渋沢栄一は「近代日本経済の父」ともいわれ、近年注目を集めている。来年のNHK「大河ドラマ」の主役に決定し、また2024年度には新1万円札の肖像に採用され、大変すばらしいことです。


一方五代友厚は、現在において一般的には知られない存在にあります。日本史の教科書には「北海道開拓使官有物払下が事件」に暗躍した”政商”イメージ表現の記述がされ、五代の印象がより知名度の低い原因ともいえます。


しかしながら、かくて我が国の経済史学者の間では、今日に至るまで「東の渋沢、西の五代」の評価は定着しています。

東京大学土屋喬雄名誉教授(1896-1988)は、日本資本主義研究の権威であり、昭和29年6月刊行の著書(日本資本主義の経営史的研究)において次のように述べられた。


「明治時代における実業界の指導者とみるべき人々は、武士出身の先覚者が多いが、もっとも重要な人々は関東の指導者たる渋沢栄一と、関西の指導者である五代友厚である。

 五代友厚は渋沢のごとく永きにわたって我が財界を指導したのではなく、彼の明治以降の活動は短かった。

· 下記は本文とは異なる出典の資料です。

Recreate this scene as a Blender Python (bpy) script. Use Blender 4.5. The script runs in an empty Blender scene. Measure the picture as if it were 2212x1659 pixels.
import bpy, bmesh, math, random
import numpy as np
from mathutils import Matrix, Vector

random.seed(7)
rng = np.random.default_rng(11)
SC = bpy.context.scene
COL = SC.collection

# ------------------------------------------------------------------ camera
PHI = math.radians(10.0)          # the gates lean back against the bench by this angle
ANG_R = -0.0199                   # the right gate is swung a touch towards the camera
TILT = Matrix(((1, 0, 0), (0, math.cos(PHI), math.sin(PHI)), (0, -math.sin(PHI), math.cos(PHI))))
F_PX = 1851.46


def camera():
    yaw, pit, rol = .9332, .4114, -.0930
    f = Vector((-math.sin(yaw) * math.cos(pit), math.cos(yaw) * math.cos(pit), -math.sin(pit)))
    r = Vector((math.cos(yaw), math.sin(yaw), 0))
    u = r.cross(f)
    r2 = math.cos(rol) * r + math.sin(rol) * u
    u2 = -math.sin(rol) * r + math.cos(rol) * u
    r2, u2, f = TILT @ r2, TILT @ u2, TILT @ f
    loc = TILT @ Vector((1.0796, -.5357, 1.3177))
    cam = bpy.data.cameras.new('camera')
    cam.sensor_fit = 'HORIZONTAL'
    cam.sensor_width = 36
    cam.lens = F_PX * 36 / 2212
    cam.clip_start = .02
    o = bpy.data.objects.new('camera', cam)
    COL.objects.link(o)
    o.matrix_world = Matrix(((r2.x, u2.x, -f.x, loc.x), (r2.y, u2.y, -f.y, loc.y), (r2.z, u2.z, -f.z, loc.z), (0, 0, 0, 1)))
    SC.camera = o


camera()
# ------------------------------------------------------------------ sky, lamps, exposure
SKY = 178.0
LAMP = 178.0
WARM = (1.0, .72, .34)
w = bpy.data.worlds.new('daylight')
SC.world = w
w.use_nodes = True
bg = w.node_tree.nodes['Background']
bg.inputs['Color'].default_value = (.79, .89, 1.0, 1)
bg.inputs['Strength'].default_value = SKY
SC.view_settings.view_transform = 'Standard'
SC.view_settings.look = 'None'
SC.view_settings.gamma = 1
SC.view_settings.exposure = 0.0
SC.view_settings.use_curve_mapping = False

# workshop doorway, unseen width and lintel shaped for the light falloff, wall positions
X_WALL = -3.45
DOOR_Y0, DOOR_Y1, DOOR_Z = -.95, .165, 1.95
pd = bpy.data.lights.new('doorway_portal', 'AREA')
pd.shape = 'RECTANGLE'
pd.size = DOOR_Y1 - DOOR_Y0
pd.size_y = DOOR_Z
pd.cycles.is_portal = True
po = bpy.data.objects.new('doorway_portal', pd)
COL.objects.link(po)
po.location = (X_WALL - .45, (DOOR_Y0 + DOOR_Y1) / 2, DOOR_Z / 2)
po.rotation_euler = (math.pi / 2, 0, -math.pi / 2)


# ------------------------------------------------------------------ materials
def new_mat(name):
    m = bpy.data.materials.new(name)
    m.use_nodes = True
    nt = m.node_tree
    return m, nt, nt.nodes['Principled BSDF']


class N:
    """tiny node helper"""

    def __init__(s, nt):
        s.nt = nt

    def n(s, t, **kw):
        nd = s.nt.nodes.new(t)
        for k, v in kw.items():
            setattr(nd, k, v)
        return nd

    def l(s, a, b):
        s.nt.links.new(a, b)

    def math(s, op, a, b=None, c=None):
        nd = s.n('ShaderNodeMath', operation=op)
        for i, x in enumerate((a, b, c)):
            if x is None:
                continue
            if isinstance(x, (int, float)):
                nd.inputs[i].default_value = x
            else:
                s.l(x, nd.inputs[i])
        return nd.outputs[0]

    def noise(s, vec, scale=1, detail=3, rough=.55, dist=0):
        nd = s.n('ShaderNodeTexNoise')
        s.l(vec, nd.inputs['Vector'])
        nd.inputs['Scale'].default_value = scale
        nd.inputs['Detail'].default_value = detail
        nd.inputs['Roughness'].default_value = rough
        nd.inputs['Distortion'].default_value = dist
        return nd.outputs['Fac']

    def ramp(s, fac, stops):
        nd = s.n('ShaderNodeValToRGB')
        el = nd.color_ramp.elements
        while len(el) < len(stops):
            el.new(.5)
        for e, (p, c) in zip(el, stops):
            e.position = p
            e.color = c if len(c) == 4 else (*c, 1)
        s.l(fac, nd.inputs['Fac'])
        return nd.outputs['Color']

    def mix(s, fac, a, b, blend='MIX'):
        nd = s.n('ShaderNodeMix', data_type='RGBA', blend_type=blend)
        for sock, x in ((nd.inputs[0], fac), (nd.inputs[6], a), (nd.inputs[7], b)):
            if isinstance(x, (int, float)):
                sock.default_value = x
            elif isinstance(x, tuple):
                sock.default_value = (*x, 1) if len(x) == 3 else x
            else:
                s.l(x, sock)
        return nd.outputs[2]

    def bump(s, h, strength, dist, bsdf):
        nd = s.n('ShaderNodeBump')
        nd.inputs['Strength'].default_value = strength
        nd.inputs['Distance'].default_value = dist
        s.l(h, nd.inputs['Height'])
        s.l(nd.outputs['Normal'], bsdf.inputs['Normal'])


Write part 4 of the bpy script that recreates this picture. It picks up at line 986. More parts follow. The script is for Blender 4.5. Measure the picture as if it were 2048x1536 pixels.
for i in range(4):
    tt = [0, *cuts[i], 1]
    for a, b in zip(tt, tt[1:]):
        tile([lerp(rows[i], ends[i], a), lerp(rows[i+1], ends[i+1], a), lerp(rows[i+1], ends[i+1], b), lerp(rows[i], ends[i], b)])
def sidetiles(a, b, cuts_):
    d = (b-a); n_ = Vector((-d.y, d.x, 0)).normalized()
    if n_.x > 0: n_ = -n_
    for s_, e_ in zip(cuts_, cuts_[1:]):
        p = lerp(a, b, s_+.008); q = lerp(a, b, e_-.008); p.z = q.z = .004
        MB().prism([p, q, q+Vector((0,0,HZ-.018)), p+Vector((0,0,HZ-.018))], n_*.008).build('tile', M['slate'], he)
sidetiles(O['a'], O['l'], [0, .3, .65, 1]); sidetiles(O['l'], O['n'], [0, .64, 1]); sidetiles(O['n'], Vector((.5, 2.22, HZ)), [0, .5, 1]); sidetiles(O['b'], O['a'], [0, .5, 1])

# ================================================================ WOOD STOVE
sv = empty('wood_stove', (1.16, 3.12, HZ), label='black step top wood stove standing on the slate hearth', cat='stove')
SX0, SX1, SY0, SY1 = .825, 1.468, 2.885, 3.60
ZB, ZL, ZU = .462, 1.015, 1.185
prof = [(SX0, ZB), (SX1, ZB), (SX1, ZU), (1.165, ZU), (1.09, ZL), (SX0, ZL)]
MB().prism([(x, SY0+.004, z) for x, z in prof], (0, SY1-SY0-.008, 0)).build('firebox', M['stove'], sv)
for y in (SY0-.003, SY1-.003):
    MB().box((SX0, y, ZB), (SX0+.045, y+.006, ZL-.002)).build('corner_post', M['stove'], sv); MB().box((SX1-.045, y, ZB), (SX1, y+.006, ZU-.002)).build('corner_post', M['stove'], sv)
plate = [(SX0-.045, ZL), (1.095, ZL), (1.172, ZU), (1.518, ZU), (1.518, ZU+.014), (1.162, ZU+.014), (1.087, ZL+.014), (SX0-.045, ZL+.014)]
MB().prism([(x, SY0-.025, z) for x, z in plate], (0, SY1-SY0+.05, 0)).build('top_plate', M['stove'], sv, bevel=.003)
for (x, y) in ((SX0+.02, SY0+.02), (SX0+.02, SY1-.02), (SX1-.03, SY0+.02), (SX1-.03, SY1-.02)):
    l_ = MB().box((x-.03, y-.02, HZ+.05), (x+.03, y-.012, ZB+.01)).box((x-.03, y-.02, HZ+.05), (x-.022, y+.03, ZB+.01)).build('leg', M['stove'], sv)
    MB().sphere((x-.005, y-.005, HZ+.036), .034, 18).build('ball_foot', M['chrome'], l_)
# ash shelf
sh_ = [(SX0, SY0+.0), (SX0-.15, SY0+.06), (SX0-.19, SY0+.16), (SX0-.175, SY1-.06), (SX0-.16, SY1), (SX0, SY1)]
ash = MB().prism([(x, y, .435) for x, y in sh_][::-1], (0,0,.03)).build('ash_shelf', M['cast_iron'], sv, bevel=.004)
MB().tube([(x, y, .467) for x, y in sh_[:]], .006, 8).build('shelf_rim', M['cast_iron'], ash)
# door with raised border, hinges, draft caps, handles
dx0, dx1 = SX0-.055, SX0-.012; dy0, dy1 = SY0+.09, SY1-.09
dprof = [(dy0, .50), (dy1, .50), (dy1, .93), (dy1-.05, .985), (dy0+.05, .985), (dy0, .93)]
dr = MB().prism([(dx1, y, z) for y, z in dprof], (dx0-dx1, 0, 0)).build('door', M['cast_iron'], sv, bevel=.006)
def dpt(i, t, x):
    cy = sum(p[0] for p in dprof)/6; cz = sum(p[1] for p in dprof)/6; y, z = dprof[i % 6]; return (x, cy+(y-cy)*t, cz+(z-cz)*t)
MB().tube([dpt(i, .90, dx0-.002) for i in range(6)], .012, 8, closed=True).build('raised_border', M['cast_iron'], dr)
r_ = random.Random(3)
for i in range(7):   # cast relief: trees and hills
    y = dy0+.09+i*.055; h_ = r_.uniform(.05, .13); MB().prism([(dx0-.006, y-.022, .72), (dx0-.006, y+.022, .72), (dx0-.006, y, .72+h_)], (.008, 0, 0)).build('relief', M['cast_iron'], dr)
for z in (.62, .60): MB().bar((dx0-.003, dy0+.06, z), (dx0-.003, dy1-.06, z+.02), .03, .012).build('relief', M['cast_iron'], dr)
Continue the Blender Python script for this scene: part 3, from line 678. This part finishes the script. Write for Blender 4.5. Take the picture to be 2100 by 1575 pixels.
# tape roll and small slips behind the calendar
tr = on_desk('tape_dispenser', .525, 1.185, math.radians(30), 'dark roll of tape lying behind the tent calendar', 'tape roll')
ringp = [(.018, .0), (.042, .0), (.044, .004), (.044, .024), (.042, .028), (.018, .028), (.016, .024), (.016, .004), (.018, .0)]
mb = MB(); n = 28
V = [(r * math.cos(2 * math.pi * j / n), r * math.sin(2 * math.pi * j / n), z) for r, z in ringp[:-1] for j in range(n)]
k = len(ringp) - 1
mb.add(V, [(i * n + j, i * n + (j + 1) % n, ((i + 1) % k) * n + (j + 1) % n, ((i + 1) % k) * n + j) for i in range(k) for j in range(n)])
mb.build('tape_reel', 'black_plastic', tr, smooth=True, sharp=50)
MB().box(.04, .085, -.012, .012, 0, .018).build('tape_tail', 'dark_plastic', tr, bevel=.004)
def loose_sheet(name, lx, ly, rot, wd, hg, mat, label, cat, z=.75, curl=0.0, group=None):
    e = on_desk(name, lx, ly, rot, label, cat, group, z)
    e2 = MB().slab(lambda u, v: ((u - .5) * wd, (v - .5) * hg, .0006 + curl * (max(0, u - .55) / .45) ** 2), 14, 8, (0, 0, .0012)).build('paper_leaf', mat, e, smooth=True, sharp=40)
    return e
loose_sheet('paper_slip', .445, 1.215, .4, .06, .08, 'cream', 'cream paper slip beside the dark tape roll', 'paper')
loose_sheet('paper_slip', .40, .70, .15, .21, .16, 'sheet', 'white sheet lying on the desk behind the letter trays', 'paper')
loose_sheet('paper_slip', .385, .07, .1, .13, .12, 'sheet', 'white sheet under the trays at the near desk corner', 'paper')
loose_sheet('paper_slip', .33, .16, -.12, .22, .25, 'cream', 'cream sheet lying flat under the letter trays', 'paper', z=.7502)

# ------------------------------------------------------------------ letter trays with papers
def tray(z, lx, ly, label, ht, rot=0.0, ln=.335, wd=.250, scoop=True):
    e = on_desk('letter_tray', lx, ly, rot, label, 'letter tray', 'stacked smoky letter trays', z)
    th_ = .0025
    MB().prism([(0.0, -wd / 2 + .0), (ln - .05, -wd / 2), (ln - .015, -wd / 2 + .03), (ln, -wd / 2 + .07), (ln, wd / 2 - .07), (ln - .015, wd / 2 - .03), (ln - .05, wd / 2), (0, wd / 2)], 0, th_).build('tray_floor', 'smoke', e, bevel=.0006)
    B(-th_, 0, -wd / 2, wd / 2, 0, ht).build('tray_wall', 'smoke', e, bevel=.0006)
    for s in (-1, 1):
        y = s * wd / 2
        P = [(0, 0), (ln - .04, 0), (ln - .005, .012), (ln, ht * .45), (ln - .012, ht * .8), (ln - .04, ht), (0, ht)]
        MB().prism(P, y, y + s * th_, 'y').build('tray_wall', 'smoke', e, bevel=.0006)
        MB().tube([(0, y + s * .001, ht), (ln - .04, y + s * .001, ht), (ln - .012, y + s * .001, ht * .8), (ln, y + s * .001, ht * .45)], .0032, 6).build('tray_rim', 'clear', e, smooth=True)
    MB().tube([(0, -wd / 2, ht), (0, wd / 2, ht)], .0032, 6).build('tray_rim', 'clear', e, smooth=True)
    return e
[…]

しかし彼はその気宇の宏大なる、その識見の高邁なる、その志士的活動の偉大なる点において、また維新以降の活動が短かったとはいえ、それは渋沢と相並ぶ指導者としてのそれであり、大阪開発の第一の恩人であった点において、彼の地位は高く評価せらるべきものである。

 殊に幕末、維新における志士としての活動においては、渋沢のより5歳年長であった点と、薩摩藩儒官の子であったとという環境もあずかって、渋沢のそれよりもまされるものがある。この点において明治実業界において、五代の右に出るものはなかったといっても差支えない。」